SANTA LUCÍA


Santa Lucía

The town of Santa Lucía was created in 1904 by the decree of president José Santos Zelaya in an effort to concentrate the dispersed and poorly administrated farming communities of the hillsides north of Boaco. Its well-planned and organized beginning boded well for Santa Lucía, which, a century later, remains a picturesque and enchanting mountain village in a valley ringed with green mountains.

  Santa Lucía itself doesn’t have hotel rooms or fancy restaurants. Nevertheless, travelers should consider a trip to Santa Lucía for three reasons: the beautiful scenery around Cerro Santo Domingo, the long rocky precipice of Peña La Brada, and the indigenous artifacts along the road. Various petroglyphs and other remnants of past cultures are untouched in the wilds around Santa Lucía, including some just 20 meters off the highway: Keep your eyes peeled. Adventurers looking for a challenge should peruse the valley of the Río Fonseca for an archeological wonder called Las Máscaras. Those hillsides north of Boaco also cradle the Paso Las Lajas, whose petroglyphs show indigenous peoples sitting with the Spanish and their dogs. These carvings were seen several times earlier in the century, but were subsequently lost and passed into the lore of the people of Boaco. Sharpen your machete; they’re waiting to be rediscovered.

  Two additional hikes in the Santa Lucía area include a gorgeous waterfall, called the Salto de los Americas. To get to the waterfall, either ask your bus driver to let you off near it as you travel between Boaco and Santa Lucía, or from Santa Lucía, hike five kilometers (one hour) back down the road south toward Boaco. Look for a gancho opening (a V-shaped tree branch through which you can step to avoid the barbed wire) in the wooden fence on the east (left-hand) side. Go through the fence and down the hill to the Río Fonseca. Hike up the river five minutes to a seven-meter waterfall. The pool beneath the falls is deep enough to swan dive off the top, and you can crawl to the cave behind it. There are also several families of monkeys that live in the area.

  To get to Peña La Brada, hike up the road past the Instituto out of town for an hour along the steep path that leads to the top of the ridge. When you get to the road, walk to your right along it until you reach a little wood shack; just past the shack is a small trail that leads away from the road. Follow it through the forest and across the fields until you reach a big open pasture with a big farmhouse (as a courtesy, you should introduce yourself before proceeding). The residents will tell you how to find the cliff from there. It’s a simple matter of crossing several barbed-wire fences to get to the cliff edge, where the view from the top will thrill you. In addition to a panoramic view of Boaco, you’ll be able to see all the way out to the highway and the mountains that rise on its south side.
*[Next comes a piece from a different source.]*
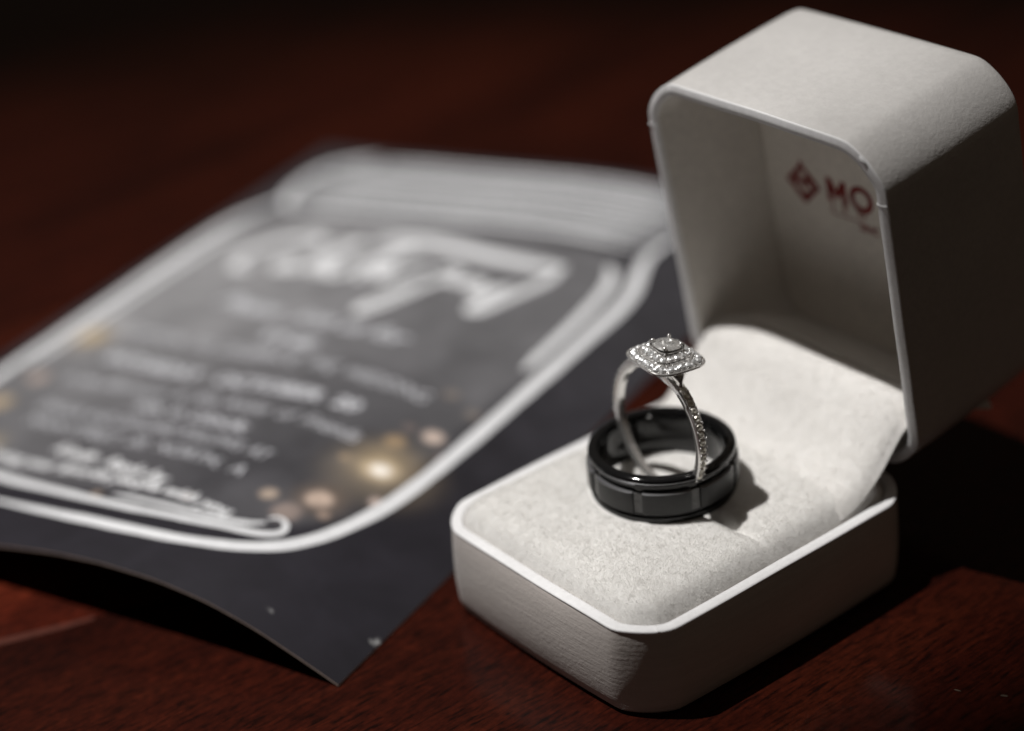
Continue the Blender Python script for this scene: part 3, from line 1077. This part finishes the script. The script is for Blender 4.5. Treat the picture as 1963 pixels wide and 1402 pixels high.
SC = 68.0
OUT_R = [(13.3, 80), (10.6, 61.7), (9.6, 46.5), (11.0, 34.7), (13.8, 27.3), (17.6, 22.3), (22.7, 19.2), (28.4, 17.2), (36.2, 15.4), (45.8, 14.5), (61.6, 14.2), (89.3, 14.5), (107.3, 14.8), (119.6, 14.9), (128.5, 16.0), (135.1, 18.4), (142.5, 20.6), (150.0, 20.4), (155.3, 19.0)]
OUT_L = [(13.3, 80), (17, 96), (22, 107), (30, 114.5), (42, 118.6), (57.7, 120.0), (78.8, 120.3), (103.1, 121.2), (123.6, 121.6), (134, 121), (141, 118.6), (147, 116.5), (153, 117)]
stroke('jar_outline', OUT_R, 2.3, 2.7, n=160)
stroke('jar_outline', OUT_L, 2.3, 2.7, n=120)
stroke('jar_shine_line', [(88.9, 18.6), (101.9, 18.9), (115.1, 19.7), (124.2, 20.6), (130.7, 22.0), (135.0, 25.1)], 1.9, 2.3)
stroke('jar_shine_line', [(60, 116.4), (80, 116.4), (104, 117.2), (122, 117.4), (132, 115.6)], 1.4, 1.8)
stroke('jar_base_line', [(24, 97), (20.7, 86.6), (18.4, 72.6), (15.6, 55.2), (15.5, 44.6), (16.9, 32.7), (18.5, 26.3), (20.6, 23.9), (23.0, 24.4), (24.1, 26.9), (22.6, 27.9)], 1.9, 1.5, n=120)
stroke('jar_base_line', [(21.5, 27.6), (19.0, 31.0), (18.1, 39.7), (18.2, 48.2), (18.6, 57.5)], 1.3, 1.0)
# screw lid of the jar, drawn with close chalk lines
for i, u0 in enumerate(np.linspace(145.5, 174.0, 11)):
    s_r = 25.0 - 4.5 * math.sin((u0 - 143) / 33 * math.pi)
    s_l = 114.0 + 3.0 * math.sin((u0 - 143) / 33 * math.pi)
    if u0 > 172:
        s_r += 5; s_l -= 9
    wv = 1.5 if i % 3 else 2.0
    stroke('jar_lid_line', [(u0 - 1.0, s_l), (u0 - .4 + random.uniform(-.3, .3), 90), (u0 + random.uniform(-.3, .3), 66), (u0 + .2, 44), (u0 - .4, s_r)], wv, wv, M['chalk_dim'] if i % 2 else M['chalk'], n=50, off=TH + .05 + .01 * i)
stroke('jar_lid_line', [(143, 112), (150, 117.6), (160, 118.6), (168, 117.2), (175, 108)], 2.4, 2.4, n=40, off=TH + .2)
# brush-lettered heading
HEAD = [([(131.0, 80), (133.5, 74), (133.0, 66), (130.2, 54.5), (128.2, 43.1), (129.6, 32.0)], 4.6, 4.6),      # the long bar over the word
        ([(129, 33), (123, 32.6), (117.5, 34.0), (110, 36), (103.5, 37.4), (104, 40), (110, 39.5), (116, 37.5)], 2.6, 2.2),
        ([(119.5, 50.5), (114, 54.0), (106.6, 55.9), (99, 58.4), (96.0, 61.0), (99.5, 62.0), (106, 59.0), (113, 57)], 2.4, 2.4),
        ([(118.5, 57.5), (121.5, 54), (119.5, 50.5), (115.5, 52), (114.5, 48.3), (118, 45.5), (115.5, 43.5), (112.0, 45.0), (111.5, 41.6), (116, 39.6), (118, 36.5)], 2.3, 2.3),
        ([(112.0, 99.5), (111.2, 102.5), (114.5, 105.4), (121.8, 105.2), (129.5, 99.5), (131.5, 95), (128.6, 92.2), (123, 95.5)], 2.9, 2.5),
        ([(113.5, 95.5), (112.6, 92), (115.6, 91.0), (119.0, 93.5), (115.5, 95.6), (113.0, 90.0), (116, 86.2), (126.4, 86.0), (131.6, 82.4), (127.0, 83.0), (114, 86.0), (112.8, 82.5)], 2.4, 2.4),
        ([(112.8, 82.5), (115.5, 80.6), (119.5, 81.6), (117.0, 84.0), (113.2, 80.2), (112.6, 76.6), (118, 75.2), (128.0, 71.2), (130.6, 68.2), (122, 71.5), (112.5, 73.4), (112.2, 69.5)], 2.6, 2.4),
        ([(112.2, 69.5), (116.0, 66.8), (120, 67.4), (118.6, 70.0), (113.6, 68.4), (113.2, 64.2), (117, 62.2), (121.2, 60.8), (118.6, 58.2)], 2.3, 2.3)]
for i, (pts, a, b) in enumerate(HEAD):
    stroke('heading_stroke', pts, a, b, n=40, off=TH + .05 + .012 * i)


def line_text(s, p0, p1, cap, m_, shear=0.0, bold=0.0):
    """lettering from p0 to p1 (card coordinates of the middle of the line)"""
    V, F = text_mesh(s, 1.0, shear, bold, 1.0)
    V[:, 0] -= V[:, 0].min(); W_ = V[:, 0].max(); p0 = np.array(p0, float); p1 = np.array(p1, float)
    L_ = np.linalg.norm(p1 - p0); t = (p1 - p0) / L_; nn = np.array([-t[1], t[0]])
    if nn[0] < 0:
        nn = -nn
    Q = p0 + (V[:, :1] / W_) * L_ * t + ((V[:, 1:2] - .33) / .7 * cap) * nn
    return obj('lettering', card_p(Q[:, 0], Q[:, 1], TH + .05), F, m_, card, smooth=False, recalc=False)


K, KM = M['chalk'], M['chalk_mid']
line_text('Please   join us for', (97.3, 95.4), (87.8, 42.8), 5.0, KM, .3, .02)
line_text('THE', (83.2, 75.5), (80.7, 59.5), 3.4, KM, 0, .04)
line_text('RECEPTION  TO  CELEBRATE  THE  WEDDING', (80.1, 110.7), (69.5, 27.0), 3.6, KM, 0, .0)
line_text('SATURDAY', (68.4, 102.1), (63.8, 74.2), 3.5, KM, 0, .04)
line_text('OCTOBER  20', (62.9, 69.9), (60.4, 35.4), 3.5, KM, 0, .04)
line_text('in the afternoon  at  the  house  of  Friends', (58.6, 104.5), (51.4, 29.4), 3.6, KM, .2, .0)
line_text('six o clock', (50.8, 78.9), (45.8, 49.0), 3.4, KM, 0, .02)
line_text('DINNER AND DANCING FOLLOWS  AT', (47.1, 100.2), (38.7, 39.6), 3.0, KM, 0, .0)
line_text('MAIN STREET  20,  NORTH,  A', (41.4, 98.0), (32.5, 40.0), 3.0, KM, 0, .0)
line_text('Kindly  Reply by', (32.4, 82.9), (25.4, 50.9), 2.9, K, .2, .03)
line_text('bring your favorite people with you', (28.2, 95.0), (20.8, 33.9), 2.9, K, .2, .03)

# ------------------------------------------------------------------ lint on the table
for (x, y, ln_, wd_, a, lab) in ((41.4, -30.1, 1.15, .38, -1.0, 'pale sliver of lint on the dark table near the lower right corner'),
                                 (37.8, -24.6, 1.1, .22, 1.9, 'dull grey fleck of lint on the dark table in front of the box shadow')):
    d = np.array([math.cos(a), math.sin(a)]); n_ = np.array([-d[1], d[0]]); V = []
    pr = [(-.5, 0), (-.2, .42), (.25, .5), (.5, .1), (.3, -.4), (-.25, -.45)]
    for z in (0.01, .09):
        V += [(x + d[0] * p * ln_ + n_[0] * q_ * wd_, y + d[1] * p * ln_ + n_[1] * q_ * wd_, z) for p, q_ in pr]
    F = [tuple(range(6))[::-1], tuple(range(6, 12))] + [(i, (i + 1) % 6, (i + 1) % 6 + 6, i + 6) for i in range(6)]
    tag(obj('lint', V, F, M['lint'], smooth=False), lab, 'lint', 'bits of lint on the table')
  On the direct road from the highway to Santa Lucía (not the road that leads from Boaco), keep your eyes peeled for La Roca del Tigre, a rock emblazoned with a petroglyph of a tiger, located practically at roadside.

  For any hikes in the Santa Lucía area, Osmin is the right gentleman to ask to accompany you. He can be found in the ENITEL office, where he works—he’s a fun tour guide and trip leader for expeditions into the wild hillsides.

  Technically, there are no lodging establishments in Santa Lucía, but should you find yourself stuck there, the Comedor Santa Lucía will put you up and feed you. More good food can be found in the comedor in the park, which specializes in grilled meat. A direct bus leaves from Managua for Santa Lucía at 10:30 a.m. ($1.50), bypassing Boaco entirely. The same bus leaves Santa Lucía for Managua at 4 a.m. and 5 a.m.